May God give everyone here to see the solemn importance of being on the line of
the Spirit of God! If you are not on that line, you are failing to answer to
the Purpose of God in saving you, and you are sure to be disappointed in your
expectations. On the other hand, if you are on the line, you will find that
instead of Christianity being a failure and a disappointment, your heart will
be filled with supreme satisfaction and joy, and you will be maintained here by
the Spirit in a way that is pleasing to God.
Then there is a grand and
crowning aspect of the subject before us which must not be forgotten.

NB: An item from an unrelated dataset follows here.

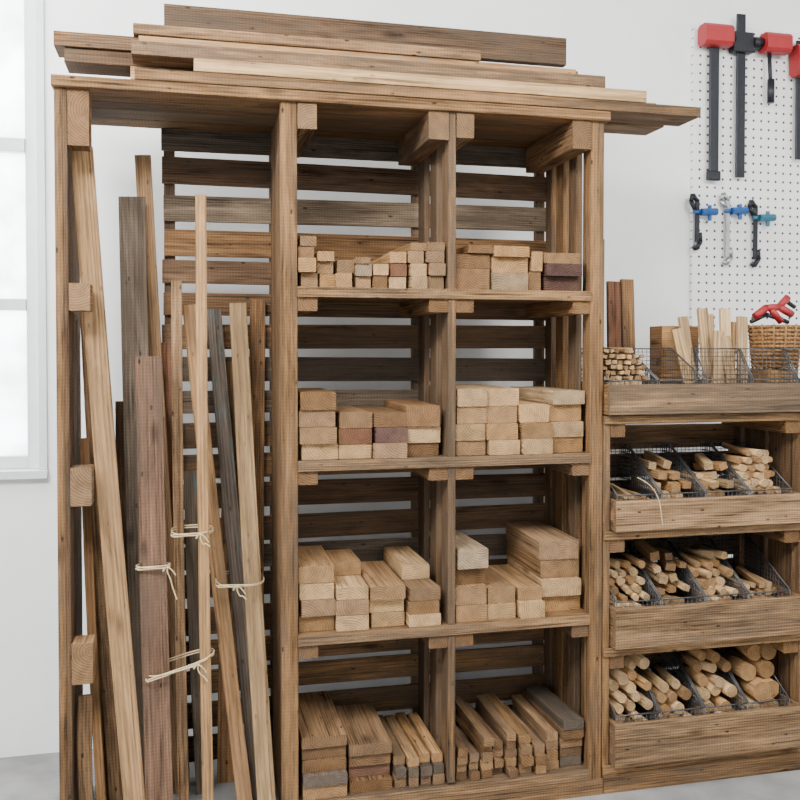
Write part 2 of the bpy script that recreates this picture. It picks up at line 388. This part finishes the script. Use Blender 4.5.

All the
counsels of eternal love will have their full fruition in a coming day, when
Adam will be superseded by Christ
PHYSICALLY,
FOR WE SHALL HAVE BODIES LIKE HIS.
We have borne the image of
the earthly, but we shall also bear the image of the heavenly. "Flesh and blood
" - that order of bodily condition which pertains to Adam - " cannot inherit
the kingdom of God." We shall have spiritual bodies; that is, bodies of which
the vital principle will not be blood, but the Spirit of God. Christ -
quickened by the Spirit and glorified at the right hand of God - is the
First-fruits of the harvest, the First-born among many brethren, the Pattern,
even as to bodily condition, of the heavenly company brought to God in grace on
the ground of His death. He will change these bodies of humiliation into
conformity to His body of glory; we shall be like Him, for we shall see Him as
He is. Adam will be completely and eternally superseded by Christ.
I
trust that you will prayerfully consider the great subject which I have thus
imperfectly brought before you. I have said enough to show you how it is
interwoven with the whole of Scripture, and how it touches every point of your
spiritual life. The great question of all time - a question answered by the
history of the ages, by the cross, and by the glory - a question to be answered
now by our hearts - is, Which man will do for God - Adam or Christ? And when
that is answered there arises another - Which man will do for me? Which man am
I occupied with, or ministering to, or exhibiting? ADAM OR CHRIST?